Il parere si allinea con i precedenti, ribadendo che le norme interne (regolamentari e statutarie) non possono essere applicate in contrasto con la fonte primaria, né si può estendere un compenso per attività che lo escludono ab origine, senza considerare che un’opzione che consentisse di ripartire l’indennità (le indennità) con parametri “elastici” rischierebbe (caso forse non isolato) di introdurre forme nuove di (mozione) “fiducia”, ossia delle “anomale contrattazioni” sulla quota di rinuncia, a discapito dell’immagine della PA (e dei suoi rappresentanti).
[1] Ai lavoratori autonomi ed ai lavoratori dipendenti che abbiano chiesto ed ottenuto l’aspettativa dal lavoro il presunto mancato guadagno costituisce presupposto per l’erogazione della indennità di funzione, TAR Piemonte, sez. II, sentenza n. 262/2021 e n. 746/2015. Di contro, la circostanza che un dipendente non possa, in virtù della disciplina normativa e contrattuale caratterizzante il proprio rapporto lavorativo, essere collocato in aspettativa, non legittima l’attribuzione al medesimo, in misura piena, dell’indennità di funzione, Corte conti, sez. contr. Liguria, delibera n. 109/2018/PAR; sez. Puglia n. 75/2019/PAR; sez. Veneto n. 88/2019/PAR; sez. Basilicata n. 43/2020/PAR; sez. Sardegna n. 8/2020/PAR e sez. Abruzzo n. 291/2020/PAR.
[2] TAR Campania, Napoli, sez. I, 17 aprile 2023, n. 2339.
[3] L’indennità di fine mandato deve, pertanto, corrispondere a quella effettivamente erogata e va proporzionalmente ridotta nell’ipotesi in cui nel corso del mandato abbia subito una decurtazione, qualunque ne sia stata la ragione e, quindi, non solo, quella della rinuncia, ma anche, ad esempio, quella del suo dimezzamento per il cumulo d’indennità di funzione, ex art. 82, comma 5, del TUEL, Corti conti, sez. contr. Calabria, deliberazione 18 gennaio 2023, n. 2.
[4] TAR Campania, Salerno, sez. I, 2 luglio 2021, n. 1604, idem Cons. Stato, sez. V, 10 settembre 2010, n. 6526.
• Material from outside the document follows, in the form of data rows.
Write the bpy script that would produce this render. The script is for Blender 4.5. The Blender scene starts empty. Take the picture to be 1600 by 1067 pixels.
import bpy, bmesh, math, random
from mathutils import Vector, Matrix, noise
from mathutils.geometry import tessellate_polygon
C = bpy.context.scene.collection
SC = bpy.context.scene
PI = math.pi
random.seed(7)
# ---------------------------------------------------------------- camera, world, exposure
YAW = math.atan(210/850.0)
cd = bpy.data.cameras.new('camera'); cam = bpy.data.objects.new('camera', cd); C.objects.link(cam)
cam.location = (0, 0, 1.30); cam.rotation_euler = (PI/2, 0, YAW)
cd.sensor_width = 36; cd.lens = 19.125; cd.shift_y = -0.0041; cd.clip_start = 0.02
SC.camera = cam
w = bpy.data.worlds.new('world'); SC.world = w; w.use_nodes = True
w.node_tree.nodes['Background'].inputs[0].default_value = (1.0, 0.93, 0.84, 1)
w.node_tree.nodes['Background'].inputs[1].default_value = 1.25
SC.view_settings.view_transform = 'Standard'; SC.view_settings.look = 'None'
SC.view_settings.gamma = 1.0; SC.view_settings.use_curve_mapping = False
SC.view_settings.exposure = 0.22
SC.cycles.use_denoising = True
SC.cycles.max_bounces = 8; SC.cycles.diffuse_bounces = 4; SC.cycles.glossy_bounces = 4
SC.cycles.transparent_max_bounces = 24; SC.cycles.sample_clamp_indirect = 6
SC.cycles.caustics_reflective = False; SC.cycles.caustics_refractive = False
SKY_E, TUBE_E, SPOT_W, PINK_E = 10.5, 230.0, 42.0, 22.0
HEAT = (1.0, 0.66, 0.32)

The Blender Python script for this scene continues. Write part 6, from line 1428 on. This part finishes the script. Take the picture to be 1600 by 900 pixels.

[5] Gli interessati hanno la facoltà di rinunciare all’indennità, essendo quest’ultima un diritto di credito per sua natura disponibile, e potrebbe anche effettuare una rinuncia condizionata ad una specifica destinazione delle somme (potendo la condizione, sospensiva o risolutiva, applicarsi anche agli atti unilaterali tra vivi a contenuto patrimoniale ai sensi dell’art 1324 c.c.), ma gli effetti del negozio giuridico rimangono circoscritti alla sfera patrimoniale del rinunciante (acquisizione o meno al patrimonio) e non possono incidere sulle ulteriori destinazioni delle somme, destinazioni che rientrano nella discrezionalità dell’ente: a maggior ragione, la volontà del privato non può mutare la destinazione di una somma allorché la stessa sia stata stabilita inderogabilmente dalla legge, Corte conti, sez. contr. Liguria, 12 novembre 2020, n. 98.
[6] Cfr. LUCCA, Possibilità di rimborsi viaggio ai consiglieri provinciali delegati, Giustamm.it, 2019, n. 6, con un’analisi sulla c.d. “presenza necessaria”, contenuta nell’art. 84, comma 3 del TUEL, ove si valorizza le “oggettive esigenze” nei soli casi: a. per gli spostamenti effettuati, in ragione del mandato e previa autorizzazione, fuori del capoluogo del comune ove ha sede l’ente di appartenenza (comma 1); b. per i trasferimenti effettuati dagli amministratori, che risiedono fuori del capoluogo del comune, per partecipare alle sedute dei rispettivi organi assembleari ed esecutivi, nonché per la presenza necessaria presso la sede degli uffici per lo svolgimento delle funzioni proprie o delegate (comma 3).